_Work to complete:_
Retype the whole listing verbatim and keep the pictures out of it.

_Provided material:_
>> start
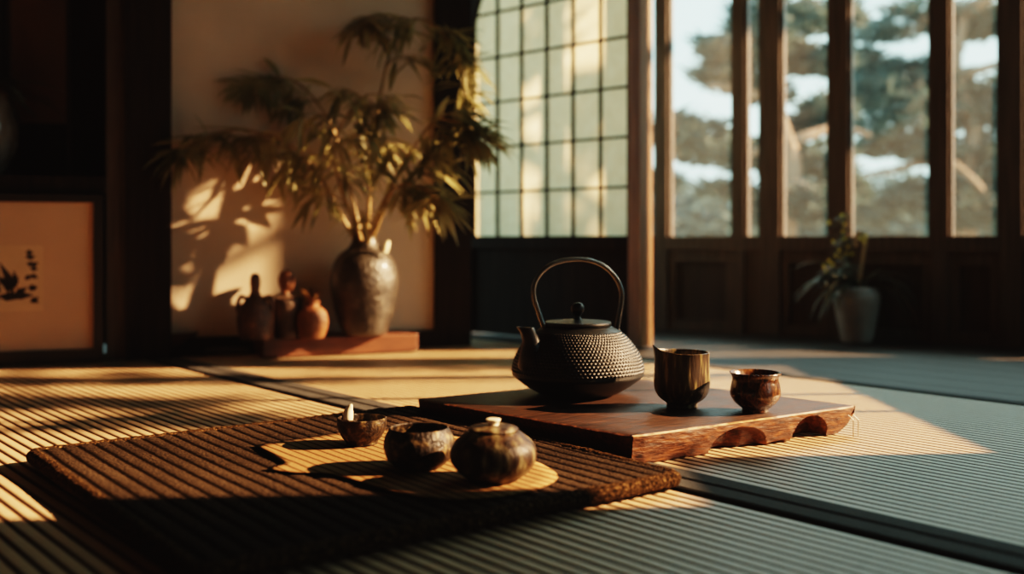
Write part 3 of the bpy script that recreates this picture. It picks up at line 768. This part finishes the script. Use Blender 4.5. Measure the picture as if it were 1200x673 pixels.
# bamboo branches ----------------------------------------------------------
def branch(anchors, label, twigs, leaf_len=(26,46), seed=1, dens=1.0):
    """anchors: (px,py,D) from the vase mouth outwards; twigs: list of t where fans of leaves hang"""
    rg = random.Random(seed)
    pts = spline([at(*a) for a in anchors], 8)
    base = pts[0].copy()
    n = len(pts)
    root = empty('bamboo_branch', base, 0, label, 'branch', 'bamboo branches in the big vase')
    rads = [0.0052*(1-0.8*i/n)+0.0008 for i in range(n)]
    st = MB(); lf = MB()
    st.tube([p-base for p in pts], rads, 7)
    for (t, dx, dz, ln, cnt) in twigs:
        i = min(n-2, int(t*(n-1))); p = pts[i]
        tang = (pts[i+1]-pts[i]).normalized()
        d = Vector((dx, rg.uniform(-0.45,0.45), dz)).normalized()
        q = []; cur = p.copy(); dd = (tang*0.6+d).normalized(); L_ = ln*2.6/1200
        for s in range(7):
            q.append(cur-base); cur = cur+dd*(L_/6); dd = (dd+Vector((dx*0.10,0,-0.13))).normalized()
        st.tube(q, [0.0022-0.00025*s for s in range(7)], 5)
        for j in range(int(cnt*1.35)):
            s = 1+int(rg.random()*6); b_ = q[min(6,s)]
            a = rg.uniform(-1.5,1.5); sgn = 1 if rg.random() < (0.72 if dx >= 0 else 0.28) else -1
            ld = Vector((sgn*math.cos(a)*0.9+dx*0.3, rg.uniform(-0.8,0.8), math.sin(a)*0.6-0.30))
            ll = rg.uniform(*leaf_len)*1.22*2.6/1200
            lf.leaf(b_, ld, ll, ll*rg.uniform(0.12,0.19), rg.uniform(0.4,1.3), normal=(rg.uniform(-.5,.5),rg.uniform(-.6,.2),1))
    un = Vector((math.sin(AW), -math.cos(AW), 0)); wo = Vector((-0.877,2.63,0))
    for q in (st, lf):
        for i, v in enumerate(q.v):
            p = Vector(v)+base; dn = (p-wo).dot(un)
            if dn < 0.02: q.v[i] = tuple(Vector(v)+un*(0.02-dn))
    st.build('stem', M['stem'], root, smooth=60)
    lf.build('leaves', M['leaf'], root, smooth=0)
branch([(419,285,2.67),(405,262,2.66),(380,215,2.63),(340,170,2.60),(280,152,2.57),(222,170,2.54)], 'long bamboo branch arching far to the left over the small pots',
       [(0.35,-1,0.4,40,10),(0.45,-1,0.2,50,14),(0.5,-.6,.8,60,14),(0.58,-1,0.0,50,16),(0.66,-1,.3,45,16),(0.72,-.8,-.2,40,14),(0.80,-1,.1,42,18),(0.88,-1,-.2,36,16),(0.95,-1,-.3,30,16),(0.99,-1,-.5,22,14),(0.4,1,.3,46,10)], seed=3)
branch([(424,284,2.68),(418,255,2.68),(404,200,2.70),(385,140,2.72),(345,95,2.72),(300,92,2.70)], 'bamboo branch rising upper left with a drooping leafy tip',
       [(0.4,-1,.3,40,8),(0.55,-1,.2,45,10),(0.68,-1,0,44,14),(0.78,-1,.2,40,16),(0.86,-1,-.1,36,16),(0.93,-1,-.3,36,18),(0.98,-1,-.4,26,14),(0.5,1,.3,40,8)], seed=5)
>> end
_Response:_
Write part 3 of the bpy script that recreates this picture. It picks up at line 768. This part finishes the script. Use Blender 4.5. Measure the picture as if it were 1200x673 pixels.
# bamboo branches ----------------------------------------------------------
def branch(anchors, label, twigs, leaf_len=(26,46), seed=1, dens=1.0):
    """anchors: (px,py,D) from the vase mouth outwards; twigs: list of t where fans of leaves hang"""
    rg = random.Random(seed)
    pts = spline([at(*a) for a in anchors], 8)
    base = pts[0].copy()
    n = len(pts)
    root = empty('bamboo_branch', base, 0, label, 'branch', 'bamboo branches in the big vase')
    rads = [0.0052*(1-0.8*i/n)+0.0008 for i in range(n)]
    st = MB(); lf = MB()
    st.tube([p-base for p in pts], rads, 7)
    for (t, dx, dz, ln, cnt) in twigs:
        i = min(n-2, int(t*(n-1))); p = pts[i]
        tang = (pts[i+1]-pts[i]).normalized()
        d = Vector((dx, rg.uniform(-0.45,0.45), dz)).normalized()
        q = []; cur = p.copy(); dd = (tang*0.6+d).normalized(); L_ = ln*2.6/1200
        for s in range(7):
            q.append(cur-base); cur = cur+dd*(L_/6); dd = (dd+Vector((dx*0.10,0,-0.13))).normalized()
        st.tube(q, [0.0022-0.00025*s for s in range(7)], 5)
        for j in range(int(cnt*1.35)):
            s = 1+int(rg.random()*6); b_ = q[min(6,s)]
            a = rg.uniform(-1.5,1.5); sgn = 1 if rg.random() < (0.72 if dx >= 0 else 0.28) else -1
            ld = Vector((sgn*math.cos(a)*0.9+dx*0.3, rg.uniform(-0.8,0.8), math.sin(a)*0.6-0.30))
            ll = rg.uniform(*leaf_len)*1.22*2.6/1200
            lf.leaf(b_, ld, ll, ll*rg.uniform(0.12,0.19), rg.uniform(0.4,1.3), normal=(rg.uniform(-.5,.5),rg.uniform(-.6,.2),1))
    un = Vector((math.sin(AW), -math.cos(AW), 0)); wo = Vector((-0.877,2.63,0))
    for q in (st, lf):
        for i, v in enumerate(q.v):
            p = Vector(v)+base; dn = (p-wo).dot(un)
            if dn < 0.02: q.v[i] = tuple(Vector(v)+un*(0.02-dn))
    st.build('stem', M['stem'], root, smooth=60)
    lf.build('leaves', M['leaf'], root, smooth=0)
branch([(419,285,2.67),(405,262,2.66),(380,215,2.63),(340,170,2.60),(280,152,2.57),(222,170,2.54)], 'long bamboo branch arching far to the left over the small pots',
       [(0.35,-1,0.4,40,10),(0.45,-1,0.2,50,14),(0.5,-.6,.8,60,14),(0.58,-1,0.0,50,16),(0.66,-1,.3,45,16),(0.72,-.8,-.2,40,14),(0.80,-1,.1,42,18),(0.88,-1,-.2,36,16),(0.95,-1,-.3,30,16),(0.99,-1,-.5,22,14),(0.4,1,.3,46,10)], seed=3)
branch([(424,284,2.68),(418,255,2.68),(404,200,2.70),(385,140,2.72),(345,95,2.72),(300,92,2.70)], 'bamboo branch rising upper left with a drooping leafy tip',
       [(0.4,-1,.3,40,8),(0.55,-1,.2,45,10),(0.68,-1,0,44,14),(0.78,-1,.2,40,16),(0.86,-1,-.1,36,16),(0.93,-1,-.3,36,18),(0.98,-1,-.4,26,14),(0.5,1,.3,40,8)], seed=5)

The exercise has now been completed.